_Exercise prompt:_ Each line of the material below should be reproduced exactly.

_Available data:_
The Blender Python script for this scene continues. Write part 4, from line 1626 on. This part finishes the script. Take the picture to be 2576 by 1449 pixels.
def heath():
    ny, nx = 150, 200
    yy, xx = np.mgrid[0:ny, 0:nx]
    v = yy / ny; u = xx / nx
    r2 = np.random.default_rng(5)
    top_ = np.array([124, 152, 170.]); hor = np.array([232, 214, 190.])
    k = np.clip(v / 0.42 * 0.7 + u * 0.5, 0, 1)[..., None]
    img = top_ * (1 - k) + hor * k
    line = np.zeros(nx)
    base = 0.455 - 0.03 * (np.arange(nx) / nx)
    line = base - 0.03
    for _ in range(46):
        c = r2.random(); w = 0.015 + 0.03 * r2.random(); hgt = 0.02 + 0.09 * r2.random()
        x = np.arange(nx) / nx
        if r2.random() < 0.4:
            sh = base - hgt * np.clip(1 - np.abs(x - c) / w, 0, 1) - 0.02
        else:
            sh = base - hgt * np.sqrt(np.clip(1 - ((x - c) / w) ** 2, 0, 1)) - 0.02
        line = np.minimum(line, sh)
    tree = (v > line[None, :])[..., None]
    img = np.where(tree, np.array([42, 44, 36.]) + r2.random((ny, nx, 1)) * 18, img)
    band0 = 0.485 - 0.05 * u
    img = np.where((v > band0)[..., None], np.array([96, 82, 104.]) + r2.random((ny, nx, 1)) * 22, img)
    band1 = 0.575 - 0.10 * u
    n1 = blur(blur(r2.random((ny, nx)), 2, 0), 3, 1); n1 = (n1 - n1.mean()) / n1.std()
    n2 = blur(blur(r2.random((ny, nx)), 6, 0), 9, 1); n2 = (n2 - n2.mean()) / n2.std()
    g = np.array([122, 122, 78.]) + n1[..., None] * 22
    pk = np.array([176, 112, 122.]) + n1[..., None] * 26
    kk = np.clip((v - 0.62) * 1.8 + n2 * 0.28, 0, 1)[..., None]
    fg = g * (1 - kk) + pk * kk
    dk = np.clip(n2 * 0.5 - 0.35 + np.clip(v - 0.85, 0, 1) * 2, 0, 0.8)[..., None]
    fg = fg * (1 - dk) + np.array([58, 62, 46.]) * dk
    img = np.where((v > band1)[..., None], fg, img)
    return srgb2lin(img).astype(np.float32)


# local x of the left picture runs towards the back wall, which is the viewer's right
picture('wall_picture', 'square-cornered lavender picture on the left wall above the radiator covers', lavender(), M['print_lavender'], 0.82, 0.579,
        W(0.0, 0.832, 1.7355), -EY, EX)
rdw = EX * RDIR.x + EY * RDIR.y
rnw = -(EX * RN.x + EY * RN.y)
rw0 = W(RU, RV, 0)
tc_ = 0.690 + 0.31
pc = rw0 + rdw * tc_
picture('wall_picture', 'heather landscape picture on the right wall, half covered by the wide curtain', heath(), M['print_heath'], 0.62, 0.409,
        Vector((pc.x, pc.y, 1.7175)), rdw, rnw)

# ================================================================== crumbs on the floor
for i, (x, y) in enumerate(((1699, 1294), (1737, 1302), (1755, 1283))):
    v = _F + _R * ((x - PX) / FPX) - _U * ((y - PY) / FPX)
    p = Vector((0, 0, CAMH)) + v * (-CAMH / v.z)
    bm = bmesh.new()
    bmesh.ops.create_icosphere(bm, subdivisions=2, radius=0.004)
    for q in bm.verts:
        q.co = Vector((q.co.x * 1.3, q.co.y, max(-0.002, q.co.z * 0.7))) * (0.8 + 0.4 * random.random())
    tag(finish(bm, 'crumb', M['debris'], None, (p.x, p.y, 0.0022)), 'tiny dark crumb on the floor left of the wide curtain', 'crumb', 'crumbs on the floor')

_Complete answer:_
The Blender Python script for this scene continues. Write part 4, from line 1626 on. This part finishes the script. Take the picture to be 2576 by 1449 pixels.
def heath():
    ny, nx = 150, 200
    yy, xx = np.mgrid[0:ny, 0:nx]
    v = yy / ny; u = xx / nx
    r2 = np.random.default_rng(5)
    top_ = np.array([124, 152, 170.]); hor = np.array([232, 214, 190.])
    k = np.clip(v / 0.42 * 0.7 + u * 0.5, 0, 1)[..., None]
    img = top_ * (1 - k) + hor * k
    line = np.zeros(nx)
    base = 0.455 - 0.03 * (np.arange(nx) / nx)
    line = base - 0.03
    for _ in range(46):
        c = r2.random(); w = 0.015 + 0.03 * r2.random(); hgt = 0.02 + 0.09 * r2.random()
        x = np.arange(nx) / nx
        if r2.random() < 0.4:
            sh = base - hgt * np.clip(1 - np.abs(x - c) / w, 0, 1) - 0.02
        else:
            sh = base - hgt * np.sqrt(np.clip(1 - ((x - c) / w) ** 2, 0, 1)) - 0.02
        line = np.minimum(line, sh)
    tree = (v > line[None, :])[..., None]
    img = np.where(tree, np.array([42, 44, 36.]) + r2.random((ny, nx, 1)) * 18, img)
    band0 = 0.485 - 0.05 * u
    img = np.where((v > band0)[..., None], np.array([96, 82, 104.]) + r2.random((ny, nx, 1)) * 22, img)
    band1 = 0.575 - 0.10 * u
    n1 = blur(blur(r2.random((ny, nx)), 2, 0), 3, 1); n1 = (n1 - n1.mean()) / n1.std()
    n2 = blur(blur(r2.random((ny, nx)), 6, 0), 9, 1); n2 = (n2 - n2.mean()) / n2.std()
    g = np.array([122, 122, 78.]) + n1[..., None] * 22
    pk = np.array([176, 112, 122.]) + n1[..., None] * 26
    kk = np.clip((v - 0.62) * 1.8 + n2 * 0.28, 0, 1)[..., None]
    fg = g * (1 - kk) + pk * kk
    dk = np.clip(n2 * 0.5 - 0.35 + np.clip(v - 0.85, 0, 1) * 2, 0, 0.8)[..., None]
    fg = fg * (1 - dk) + np.array([58, 62, 46.]) * dk
    img = np.where((v > band1)[..., None], fg, img)
    return srgb2lin(img).astype(np.float32)


# local x of the left picture runs towards the back wall, which is the viewer's right
picture('wall_picture', 'square-cornered lavender picture on the left wall above the radiator covers', lavender(), M['print_lavender'], 0.82, 0.579,
        W(0.0, 0.832, 1.7355), -EY, EX)
rdw = EX * RDIR.x + EY * RDIR.y
rnw = -(EX * RN.x + EY * RN.y)
rw0 = W(RU, RV, 0)
tc_ = 0.690 + 0.31
pc = rw0 + rdw * tc_
picture('wall_picture', 'heather landscape picture on the right wall, half covered by the wide curtain', heath(), M['print_heath'], 0.62, 0.409,
        Vector((pc.x, pc.y, 1.7175)), rdw, rnw)

# ================================================================== crumbs on the floor
for i, (x, y) in enumerate(((1699, 1294), (1737, 1302), (1755, 1283))):
    v = _F + _R * ((x - PX) / FPX) - _U * ((y - PY) / FPX)
    p = Vector((0, 0, CAMH)) + v * (-CAMH / v.z)
    bm = bmesh.new()
    bmesh.ops.create_icosphere(bm, subdivisions=2, radius=0.004)
    for q in bm.verts:
        q.co = Vector((q.co.x * 1.3, q.co.y, max(-0.002, q.co.z * 0.7))) * (0.8 + 0.4 * random.random())
    tag(finish(bm, 'crumb', M['debris'], None, (p.x, p.y, 0.0022)), 'tiny dark crumb on the floor left of the wide curtain', 'crumb', 'crumbs on the floor')